_Written request_
Write out the material exactly, without any of its pictures.

_Information shown_
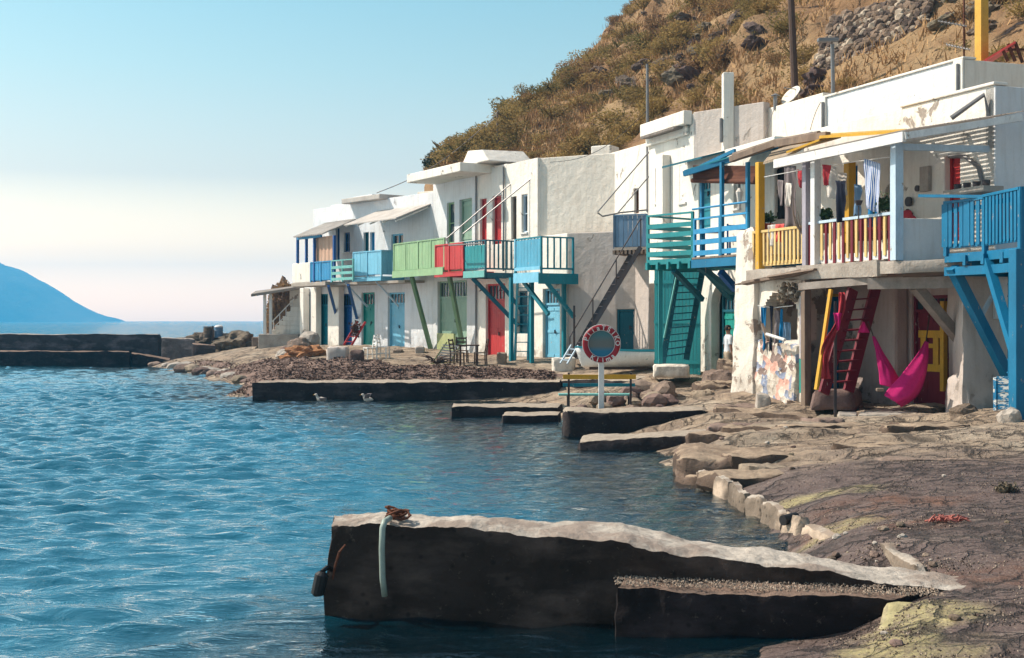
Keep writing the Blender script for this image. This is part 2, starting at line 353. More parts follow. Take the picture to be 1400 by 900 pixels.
for px, py, rx, ry, k in [(1230,685,.9,.5,1),(1160,700,.7,.35,.8),(1265,716,.6,.3,.9),(1370,780,1.2,.5,.6),(1180,680,.9,.5,.5)]:
    p = G(px, py, .42); rst = np.maximum(rst, k*ell(p.x, p.y, rx, ry, px+3))
att = np.stack([wet, alg, rst, np.ones(len(xy))], 1).astype(np.float32)
def groundmat():
    t = NT('shore_ground'); o = t.sep('stain'); v = t.obj()
    big, mid, fin = t.noise(.5, 6, .6), t.noise(3, 7, .65), t.noise(22, 6, .7)
    dry = t.mix(t.ramp(mid, .35, .68), (.43, .32, .225), (.21, .15, .105)); dry = t.mix(t.ramp(big, .45, .65, 0, .6), dry, (.52, .43, .33))
    strk = t.noise(1.4, 7, .65, t.obj((.5, 2.2, 1)))
    dry = t.mix(t.ramp(strk, .50, .66, 0, .75), dry, (.15, .11, .09))
    wetc = t.mix(t.ramp(mid, .3, .7), (.175, .118, .10), (.07, .048, .044)); wetc = t.mix(t.ramp(strk, .56, .66, 0, .55), wetc, (.25, .19, .155))
    br = t.n('ShaderNodeTexBrick', {'Vector': t.n('ShaderNodeMapping', {'Vector': t.n('ShaderNodeVectorMath', {0: v, 1: t.n('ShaderNodeVectorMath', {0: t.n('ShaderNodeTexNoise', {'Vector': v, 'Scale': 2.5, 'Detail': 3}).outputs[1], 1: (.22, .22, 0)}, operation='MULTIPLY').outputs[0]}, operation='ADD').outputs[0], 'Rotation': (0, 0, .55)}).outputs[0], 'Scale': 1.0, 'Mortar Size': .012, 'Mortar Smooth': .6, 'Brick Width': .62, 'Row Height': .38}, offset=.5)
    bf = t.math('MULTIPLY', br.outputs['Fac'], t.ramp(t.noise(.9, 4), .42, .6)); bw = t.math('MULTIPLY', bf, o[0])
    c = t.mix(o[0], dry, wetc); c = t.mix(t.math('MULTIPLY', bw, .65), c, (.04, .03, .028))
    c = t.mix(t.math('MULTIPLY', o[2], t.ramp(mid, .36, .62, .1, .8)), c, (.19, .085, .05))
    c = t.mix(t.math('MULTIPLY', o[1], t.ramp(t.noise(9, 8, .75), .38, .58, .22, .95)), c, (.43, .36, .17))
    zb_ = t.n('ShaderNodeSeparateXYZ', {0: v}).outputs[2]; c = t.mix(t.ramp(zb_, -.16, .02, .85, 0), c, t.mix(t.ramp(mid, .35, .65), (.36, .25, .16), (.17, .115, .07)))
    spk = t.ramp(t.noise(30, 4, .75), .60, .66); c = t.mix(t.math('MULTIPLY', spk, .6), c, (.46, .38, .31))
    wv = t.n('ShaderNodeVectorMath', {0: v, 1: t.n('ShaderNodeVectorMath', {0: t.n('ShaderNodeTexNoise', {'Vector': v, 'Scale': 3.0, 'Detail': 5, 'Roughness': .65}).outputs[1], 1: (.5, .5, 0)}, operation='MULTIPLY').outputs[0]}, operation='ADD').outputs[0]
    ck = [t.ramp(t.n('ShaderNodeTexVoronoi', {'Vector': t.n('ShaderNodeMapping', {'Vector': wv, 'Scale': (s_*.7, s_*1.25, 0)}).outputs[0], 'Scale': 1.0}, feature='DISTANCE_TO_EDGE').outputs[0], 0, w_, 1, 0) for s_, w_ in ((1.3, .05), (4.2, .07))]
    ck[1] = t.math('MULTIPLY', ck[1], t.ramp(t.noise(1.1, 4), .47, .56)); crk = t.math('MULTIPLY', t.math('MAXIMUM', t.math('MULTIPLY', ck[0], t.ramp(t.noise(.8, 4), .42, .5)), ck[1]), t.ramp(fin, .3, .55, .35, 1))
    c = t.mix(t.math('MULTIPLY', crk, .75), c, (.045, .033, .028)); ptc = t.n('ShaderNodeTexVoronoi', {'Vector': wv, 'Scale': 2.6}); pcs = t.n('ShaderNodeSeparateColor', {0: ptc.outputs['Color']}).outputs[0]; c = t.mix(t.ramp(pcs, 0, 1, 0, .38), c, t.mix(.5, c, (.05, .04, .035)))
    vo = t.n('ShaderNodeTexVoronoi', {'Vector': v, 'Scale': 11.0}).outputs[0]
    h = t.math('ADD', t.math('MULTIPLY', mid, 1.0), t.math('MULTIPLY', fin, .35)); h = t.math('SUBTRACT', h, t.math('MULTIPLY', bw, .5))
    h = t.math('ADD', h, t.math('SUBTRACT', t.math('MULTIPLY', pcs, .35), t.math('MULTIPLY', crk, .8)))
    h = t.math('ADD', h, t.math('MULTIPLY', t.ramp(vo, .0, .25, 1, 0), .22))
    rough = t.math('ADD', t.math('MULTIPLY', t.math('MULTIPLY', o[0], t.ramp(mid, .35, .6, 1, .3)), -.58), .95)
    t.bsdf(Base_Color=c, Roughness=rough, Specular_IOR_Level=.35, Normal=t.bump(h, 1, .09)); return t.m
GM = groundmat()
ground = grid_mesh('ground', xs, ys, np.stack([xy[:, 0], xy[:, 1], gzv], 1), GM, {'stain': att})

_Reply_
Keep writing the Blender script for this image. This is part 2, starting at line 353. More parts follow. Take the picture to be 1400 by 900 pixels.
for px, py, rx, ry, k in [(1230,685,.9,.5,1),(1160,700,.7,.35,.8),(1265,716,.6,.3,.9),(1370,780,1.2,.5,.6),(1180,680,.9,.5,.5)]:
    p = G(px, py, .42); rst = np.maximum(rst, k*ell(p.x, p.y, rx, ry, px+3))
att = np.stack([wet, alg, rst, np.ones(len(xy))], 1).astype(np.float32)
def groundmat():
    t = NT('shore_ground'); o = t.sep('stain'); v = t.obj()
    big, mid, fin = t.noise(.5, 6, .6), t.noise(3, 7, .65), t.noise(22, 6, .7)
    dry = t.mix(t.ramp(mid, .35, .68), (.43, .32, .225), (.21, .15, .105)); dry = t.mix(t.ramp(big, .45, .65, 0, .6), dry, (.52, .43, .33))
    strk = t.noise(1.4, 7, .65, t.obj((.5, 2.2, 1)))
    dry = t.mix(t.ramp(strk, .50, .66, 0, .75), dry, (.15, .11, .09))
    wetc = t.mix(t.ramp(mid, .3, .7), (.175, .118, .10), (.07, .048, .044)); wetc = t.mix(t.ramp(strk, .56, .66, 0, .55), wetc, (.25, .19, .155))
    br = t.n('ShaderNodeTexBrick', {'Vector': t.n('ShaderNodeMapping', {'Vector': t.n('ShaderNodeVectorMath', {0: v, 1: t.n('ShaderNodeVectorMath', {0: t.n('ShaderNodeTexNoise', {'Vector': v, 'Scale': 2.5, 'Detail': 3}).outputs[1], 1: (.22, .22, 0)}, operation='MULTIPLY').outputs[0]}, operation='ADD').outputs[0], 'Rotation': (0, 0, .55)}).outputs[0], 'Scale': 1.0, 'Mortar Size': .012, 'Mortar Smooth': .6, 'Brick Width': .62, 'Row Height': .38}, offset=.5)
    bf = t.math('MULTIPLY', br.outputs['Fac'], t.ramp(t.noise(.9, 4), .42, .6)); bw = t.math('MULTIPLY', bf, o[0])
    c = t.mix(o[0], dry, wetc); c = t.mix(t.math('MULTIPLY', bw, .65), c, (.04, .03, .028))
    c = t.mix(t.math('MULTIPLY', o[2], t.ramp(mid, .36, .62, .1, .8)), c, (.19, .085, .05))
    c = t.mix(t.math('MULTIPLY', o[1], t.ramp(t.noise(9, 8, .75), .38, .58, .22, .95)), c, (.43, .36, .17))
    zb_ = t.n('ShaderNodeSeparateXYZ', {0: v}).outputs[2]; c = t.mix(t.ramp(zb_, -.16, .02, .85, 0), c, t.mix(t.ramp(mid, .35, .65), (.36, .25, .16), (.17, .115, .07)))
    spk = t.ramp(t.noise(30, 4, .75), .60, .66); c = t.mix(t.math('MULTIPLY', spk, .6), c, (.46, .38, .31))
    wv = t.n('ShaderNodeVectorMath', {0: v, 1: t.n('ShaderNodeVectorMath', {0: t.n('ShaderNodeTexNoise', {'Vector': v, 'Scale': 3.0, 'Detail': 5, 'Roughness': .65}).outputs[1], 1: (.5, .5, 0)}, operation='MULTIPLY').outputs[0]}, operation='ADD').outputs[0]
    ck = [t.ramp(t.n('ShaderNodeTexVoronoi', {'Vector': t.n('ShaderNodeMapping', {'Vector': wv, 'Scale': (s_*.7, s_*1.25, 0)}).outputs[0], 'Scale': 1.0}, feature='DISTANCE_TO_EDGE').outputs[0], 0, w_, 1, 0) for s_, w_ in ((1.3, .05), (4.2, .07))]
    ck[1] = t.math('MULTIPLY', ck[1], t.ramp(t.noise(1.1, 4), .47, .56)); crk = t.math('MULTIPLY', t.math('MAXIMUM', t.math('MULTIPLY', ck[0], t.ramp(t.noise(.8, 4), .42, .5)), ck[1]), t.ramp(fin, .3, .55, .35, 1))
    c = t.mix(t.math('MULTIPLY', crk, .75), c, (.045, .033, .028)); ptc = t.n('ShaderNodeTexVoronoi', {'Vector': wv, 'Scale': 2.6}); pcs = t.n('ShaderNodeSeparateColor', {0: ptc.outputs['Color']}).outputs[0]; c = t.mix(t.ramp(pcs, 0, 1, 0, .38), c, t.mix(.5, c, (.05, .04, .035)))
    vo = t.n('ShaderNodeTexVoronoi', {'Vector': v, 'Scale': 11.0}).outputs[0]
    h = t.math('ADD', t.math('MULTIPLY', mid, 1.0), t.math('MULTIPLY', fin, .35)); h = t.math('SUBTRACT', h, t.math('MULTIPLY', bw, .5))
    h = t.math('ADD', h, t.math('SUBTRACT', t.math('MULTIPLY', pcs, .35), t.math('MULTIPLY', crk, .8)))
    h = t.math('ADD', h, t.math('MULTIPLY', t.ramp(vo, .0, .25, 1, 0), .22))
    rough = t.math('ADD', t.math('MULTIPLY', t.math('MULTIPLY', o[0], t.ramp(mid, .35, .6, 1, .3)), -.58), .95)
    t.bsdf(Base_Color=c, Roughness=rough, Specular_IOR_Level=.35, Normal=t.bump(h, 1, .09)); return t.m
GM = groundmat()
ground = grid_mesh('ground', xs, ys, np.stack([xy[:, 0], xy[:, 1], gzv], 1), GM, {'stain': att})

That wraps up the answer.